Task requirements: In the listing below, locate the lines bearing the word "from". Copy every one of them.

Collected data:
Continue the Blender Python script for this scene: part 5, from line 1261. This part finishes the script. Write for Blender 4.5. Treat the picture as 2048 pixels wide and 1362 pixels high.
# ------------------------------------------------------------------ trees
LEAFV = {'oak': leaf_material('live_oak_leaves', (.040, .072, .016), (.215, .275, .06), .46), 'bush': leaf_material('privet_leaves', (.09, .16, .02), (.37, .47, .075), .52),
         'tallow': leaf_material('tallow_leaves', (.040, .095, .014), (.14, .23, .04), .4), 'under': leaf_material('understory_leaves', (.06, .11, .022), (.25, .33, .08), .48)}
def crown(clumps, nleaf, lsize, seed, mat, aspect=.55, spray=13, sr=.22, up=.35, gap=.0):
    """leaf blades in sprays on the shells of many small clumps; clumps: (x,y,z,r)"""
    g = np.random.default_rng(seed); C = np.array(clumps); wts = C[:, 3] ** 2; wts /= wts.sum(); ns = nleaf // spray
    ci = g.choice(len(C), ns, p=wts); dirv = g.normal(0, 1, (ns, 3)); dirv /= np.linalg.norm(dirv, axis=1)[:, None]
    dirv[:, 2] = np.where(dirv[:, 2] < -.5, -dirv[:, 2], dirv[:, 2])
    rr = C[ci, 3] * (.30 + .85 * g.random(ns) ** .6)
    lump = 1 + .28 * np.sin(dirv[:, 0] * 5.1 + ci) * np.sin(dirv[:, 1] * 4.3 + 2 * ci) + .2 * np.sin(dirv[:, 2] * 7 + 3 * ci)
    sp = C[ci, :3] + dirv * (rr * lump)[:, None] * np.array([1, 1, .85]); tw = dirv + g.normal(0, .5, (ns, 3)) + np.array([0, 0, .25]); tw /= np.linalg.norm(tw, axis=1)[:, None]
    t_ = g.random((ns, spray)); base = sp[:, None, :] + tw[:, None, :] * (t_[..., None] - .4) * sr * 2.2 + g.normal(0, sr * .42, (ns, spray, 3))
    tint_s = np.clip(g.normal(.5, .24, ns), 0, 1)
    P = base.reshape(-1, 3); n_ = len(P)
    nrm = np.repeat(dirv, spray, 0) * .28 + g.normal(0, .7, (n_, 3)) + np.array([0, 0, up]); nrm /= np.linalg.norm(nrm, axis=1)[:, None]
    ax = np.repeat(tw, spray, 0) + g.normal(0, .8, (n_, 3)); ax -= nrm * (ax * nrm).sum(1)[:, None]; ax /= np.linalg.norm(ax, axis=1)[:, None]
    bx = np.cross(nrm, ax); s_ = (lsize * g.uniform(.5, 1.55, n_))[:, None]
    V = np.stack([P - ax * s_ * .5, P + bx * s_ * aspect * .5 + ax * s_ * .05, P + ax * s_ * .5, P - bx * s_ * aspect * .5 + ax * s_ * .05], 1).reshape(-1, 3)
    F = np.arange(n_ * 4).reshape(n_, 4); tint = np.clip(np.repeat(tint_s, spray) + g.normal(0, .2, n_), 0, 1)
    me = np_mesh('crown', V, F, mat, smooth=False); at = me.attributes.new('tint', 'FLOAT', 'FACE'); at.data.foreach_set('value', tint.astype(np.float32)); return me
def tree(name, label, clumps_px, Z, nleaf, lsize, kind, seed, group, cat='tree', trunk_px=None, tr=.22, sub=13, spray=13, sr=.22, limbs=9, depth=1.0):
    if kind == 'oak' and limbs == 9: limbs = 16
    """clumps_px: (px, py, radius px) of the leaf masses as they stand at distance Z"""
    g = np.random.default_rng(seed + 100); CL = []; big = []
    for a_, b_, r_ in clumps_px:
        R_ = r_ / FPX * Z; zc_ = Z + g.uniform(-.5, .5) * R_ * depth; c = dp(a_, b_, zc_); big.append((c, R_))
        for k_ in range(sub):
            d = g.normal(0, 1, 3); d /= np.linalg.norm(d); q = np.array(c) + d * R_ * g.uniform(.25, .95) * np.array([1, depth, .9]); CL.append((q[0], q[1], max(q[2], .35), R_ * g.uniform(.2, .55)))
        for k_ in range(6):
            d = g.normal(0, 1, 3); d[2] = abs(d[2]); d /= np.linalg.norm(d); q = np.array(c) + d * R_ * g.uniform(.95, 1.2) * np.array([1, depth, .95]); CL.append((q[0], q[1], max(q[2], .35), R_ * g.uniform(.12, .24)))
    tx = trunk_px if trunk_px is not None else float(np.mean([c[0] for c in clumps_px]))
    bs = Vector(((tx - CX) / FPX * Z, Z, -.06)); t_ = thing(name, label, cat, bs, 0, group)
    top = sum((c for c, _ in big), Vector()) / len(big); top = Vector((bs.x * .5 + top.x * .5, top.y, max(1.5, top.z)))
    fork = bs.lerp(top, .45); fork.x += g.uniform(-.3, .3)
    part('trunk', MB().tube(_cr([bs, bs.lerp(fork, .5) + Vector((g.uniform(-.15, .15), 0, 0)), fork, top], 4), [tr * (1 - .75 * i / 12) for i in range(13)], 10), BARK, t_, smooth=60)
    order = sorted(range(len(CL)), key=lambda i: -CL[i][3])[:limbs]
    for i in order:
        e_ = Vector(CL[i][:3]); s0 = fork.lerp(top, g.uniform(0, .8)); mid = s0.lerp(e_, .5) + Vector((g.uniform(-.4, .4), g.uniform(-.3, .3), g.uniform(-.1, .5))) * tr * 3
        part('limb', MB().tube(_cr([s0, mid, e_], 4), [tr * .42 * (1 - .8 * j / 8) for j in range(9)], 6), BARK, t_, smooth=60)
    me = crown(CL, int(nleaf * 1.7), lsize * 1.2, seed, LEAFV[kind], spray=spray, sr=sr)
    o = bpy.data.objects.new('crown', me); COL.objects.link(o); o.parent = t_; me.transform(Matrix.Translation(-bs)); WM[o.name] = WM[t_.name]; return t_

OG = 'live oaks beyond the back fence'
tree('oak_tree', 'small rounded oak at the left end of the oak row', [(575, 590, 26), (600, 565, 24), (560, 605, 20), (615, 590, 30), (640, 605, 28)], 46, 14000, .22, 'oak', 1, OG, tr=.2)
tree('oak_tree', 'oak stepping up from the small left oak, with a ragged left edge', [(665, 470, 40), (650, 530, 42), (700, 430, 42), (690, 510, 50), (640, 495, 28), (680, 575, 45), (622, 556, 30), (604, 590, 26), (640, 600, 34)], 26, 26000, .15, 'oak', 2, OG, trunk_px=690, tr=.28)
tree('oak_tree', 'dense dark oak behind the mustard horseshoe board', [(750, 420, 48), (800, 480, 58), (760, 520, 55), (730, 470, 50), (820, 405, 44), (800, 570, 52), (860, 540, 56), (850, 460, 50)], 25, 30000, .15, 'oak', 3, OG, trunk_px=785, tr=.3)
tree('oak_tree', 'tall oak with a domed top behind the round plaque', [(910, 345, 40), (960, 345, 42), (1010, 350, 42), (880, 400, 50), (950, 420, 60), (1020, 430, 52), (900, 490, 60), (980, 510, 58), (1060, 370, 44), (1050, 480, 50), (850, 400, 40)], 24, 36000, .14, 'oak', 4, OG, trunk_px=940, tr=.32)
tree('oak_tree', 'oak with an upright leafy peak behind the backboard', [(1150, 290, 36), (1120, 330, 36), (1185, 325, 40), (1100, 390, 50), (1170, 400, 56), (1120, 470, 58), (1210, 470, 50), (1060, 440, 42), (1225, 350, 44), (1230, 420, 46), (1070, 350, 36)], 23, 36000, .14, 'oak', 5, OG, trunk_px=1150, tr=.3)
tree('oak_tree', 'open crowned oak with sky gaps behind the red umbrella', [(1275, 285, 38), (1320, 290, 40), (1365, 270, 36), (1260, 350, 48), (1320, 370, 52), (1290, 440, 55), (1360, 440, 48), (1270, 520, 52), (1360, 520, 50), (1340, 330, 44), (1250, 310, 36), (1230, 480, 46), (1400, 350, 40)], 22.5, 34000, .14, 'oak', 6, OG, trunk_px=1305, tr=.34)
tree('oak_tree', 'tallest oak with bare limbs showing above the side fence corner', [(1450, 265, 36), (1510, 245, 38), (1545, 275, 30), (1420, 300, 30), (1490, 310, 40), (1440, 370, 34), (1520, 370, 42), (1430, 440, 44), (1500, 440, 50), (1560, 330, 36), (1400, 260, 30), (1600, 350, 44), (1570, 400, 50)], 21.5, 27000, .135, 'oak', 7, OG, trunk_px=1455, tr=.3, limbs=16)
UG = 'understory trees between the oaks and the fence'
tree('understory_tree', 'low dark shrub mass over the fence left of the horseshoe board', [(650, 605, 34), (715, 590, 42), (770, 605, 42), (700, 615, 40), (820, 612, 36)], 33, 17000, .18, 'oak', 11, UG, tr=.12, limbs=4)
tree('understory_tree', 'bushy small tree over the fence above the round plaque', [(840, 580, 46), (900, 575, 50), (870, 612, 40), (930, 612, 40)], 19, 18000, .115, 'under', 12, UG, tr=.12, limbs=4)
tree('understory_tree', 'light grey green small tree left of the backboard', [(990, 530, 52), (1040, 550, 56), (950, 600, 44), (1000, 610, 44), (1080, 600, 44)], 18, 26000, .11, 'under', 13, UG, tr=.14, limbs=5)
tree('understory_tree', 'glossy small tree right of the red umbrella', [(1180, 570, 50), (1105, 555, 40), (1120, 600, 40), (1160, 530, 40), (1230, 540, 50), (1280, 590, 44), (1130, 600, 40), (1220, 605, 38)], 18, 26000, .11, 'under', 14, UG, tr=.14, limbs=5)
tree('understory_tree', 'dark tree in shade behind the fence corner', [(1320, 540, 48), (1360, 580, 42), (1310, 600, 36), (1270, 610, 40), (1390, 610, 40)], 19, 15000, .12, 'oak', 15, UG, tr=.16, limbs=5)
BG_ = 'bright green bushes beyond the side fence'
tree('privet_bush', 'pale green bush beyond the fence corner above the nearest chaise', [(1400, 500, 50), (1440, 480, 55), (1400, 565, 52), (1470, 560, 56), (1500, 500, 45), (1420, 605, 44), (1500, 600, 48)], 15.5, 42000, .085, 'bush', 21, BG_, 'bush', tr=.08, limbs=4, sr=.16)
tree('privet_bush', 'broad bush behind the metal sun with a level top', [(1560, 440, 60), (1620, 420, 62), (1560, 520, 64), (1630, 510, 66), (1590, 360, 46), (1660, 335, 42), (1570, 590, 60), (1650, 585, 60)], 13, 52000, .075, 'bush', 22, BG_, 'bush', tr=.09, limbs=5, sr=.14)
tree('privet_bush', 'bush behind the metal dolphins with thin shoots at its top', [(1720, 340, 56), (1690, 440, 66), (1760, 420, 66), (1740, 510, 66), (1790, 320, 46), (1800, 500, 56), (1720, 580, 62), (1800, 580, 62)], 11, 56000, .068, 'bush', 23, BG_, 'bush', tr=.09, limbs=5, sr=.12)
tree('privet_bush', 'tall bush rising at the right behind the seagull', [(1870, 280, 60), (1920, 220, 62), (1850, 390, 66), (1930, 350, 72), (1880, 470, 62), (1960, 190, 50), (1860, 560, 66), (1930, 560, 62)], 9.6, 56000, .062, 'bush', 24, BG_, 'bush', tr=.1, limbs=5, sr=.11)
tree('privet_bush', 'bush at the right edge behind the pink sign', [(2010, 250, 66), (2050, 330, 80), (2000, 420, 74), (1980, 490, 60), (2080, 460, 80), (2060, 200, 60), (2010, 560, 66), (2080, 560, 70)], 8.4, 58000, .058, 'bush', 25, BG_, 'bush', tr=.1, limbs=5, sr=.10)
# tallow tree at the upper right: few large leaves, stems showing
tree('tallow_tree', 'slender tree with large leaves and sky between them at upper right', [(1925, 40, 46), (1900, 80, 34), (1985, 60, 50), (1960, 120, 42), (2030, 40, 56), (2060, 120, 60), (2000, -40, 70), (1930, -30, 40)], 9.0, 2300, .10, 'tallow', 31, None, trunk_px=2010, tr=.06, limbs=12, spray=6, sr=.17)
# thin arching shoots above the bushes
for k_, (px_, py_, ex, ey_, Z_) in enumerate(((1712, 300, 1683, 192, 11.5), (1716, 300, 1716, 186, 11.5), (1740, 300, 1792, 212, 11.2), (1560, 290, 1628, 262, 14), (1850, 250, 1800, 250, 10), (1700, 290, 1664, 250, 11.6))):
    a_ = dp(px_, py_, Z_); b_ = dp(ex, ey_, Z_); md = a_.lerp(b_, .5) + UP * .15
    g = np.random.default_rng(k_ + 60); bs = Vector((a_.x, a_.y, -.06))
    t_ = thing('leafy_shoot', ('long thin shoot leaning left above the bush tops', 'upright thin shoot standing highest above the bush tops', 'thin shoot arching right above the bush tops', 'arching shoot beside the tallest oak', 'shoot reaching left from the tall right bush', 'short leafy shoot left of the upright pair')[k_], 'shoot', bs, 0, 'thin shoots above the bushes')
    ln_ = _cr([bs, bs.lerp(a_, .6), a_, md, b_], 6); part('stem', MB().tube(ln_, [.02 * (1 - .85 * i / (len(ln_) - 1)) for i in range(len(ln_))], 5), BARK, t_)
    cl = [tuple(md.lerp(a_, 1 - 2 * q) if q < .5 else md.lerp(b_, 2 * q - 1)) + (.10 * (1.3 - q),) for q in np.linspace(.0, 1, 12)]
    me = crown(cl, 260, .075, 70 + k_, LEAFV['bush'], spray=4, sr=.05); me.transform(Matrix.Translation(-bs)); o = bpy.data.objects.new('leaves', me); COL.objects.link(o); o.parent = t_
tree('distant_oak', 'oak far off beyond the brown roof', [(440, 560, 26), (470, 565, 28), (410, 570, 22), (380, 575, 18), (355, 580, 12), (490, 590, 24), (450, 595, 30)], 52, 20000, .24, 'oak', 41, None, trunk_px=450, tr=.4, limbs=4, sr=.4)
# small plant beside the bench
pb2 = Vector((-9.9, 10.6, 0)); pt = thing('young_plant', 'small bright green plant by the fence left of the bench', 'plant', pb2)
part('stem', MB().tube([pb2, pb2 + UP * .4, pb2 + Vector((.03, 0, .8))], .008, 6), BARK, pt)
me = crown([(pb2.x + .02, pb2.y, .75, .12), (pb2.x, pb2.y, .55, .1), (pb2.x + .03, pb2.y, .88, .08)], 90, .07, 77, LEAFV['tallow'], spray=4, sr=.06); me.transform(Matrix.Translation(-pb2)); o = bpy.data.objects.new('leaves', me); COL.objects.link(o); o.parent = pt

Solution below:
Continue the Blender Python script for this scene: part 5, from line 1261. This part finishes the script. Write for Blender 4.5. Treat the picture as 2048 pixels wide and 1362 pixels high.
tree('oak_tree', 'oak stepping up from the small left oak, with a ragged left edge', [(665, 470, 40), (650, 530, 42), (700, 430, 42), (690, 510, 50), (640, 495, 28), (680, 575, 45), (622, 556, 30), (604, 590, 26), (640, 600, 34)], 26, 26000, .15, 'oak', 2, OG, trunk_px=690, tr=.28)
    t_ = thing('leafy_shoot', ('long thin shoot leaning left above the bush tops', 'upright thin shoot standing highest above the bush tops', 'thin shoot arching right above the bush tops', 'arching shoot beside the tallest oak', 'shoot reaching left from the tall right bush', 'short leafy shoot left of the upright pair')[k_], 'shoot', bs, 0, 'thin shoots above the bushes')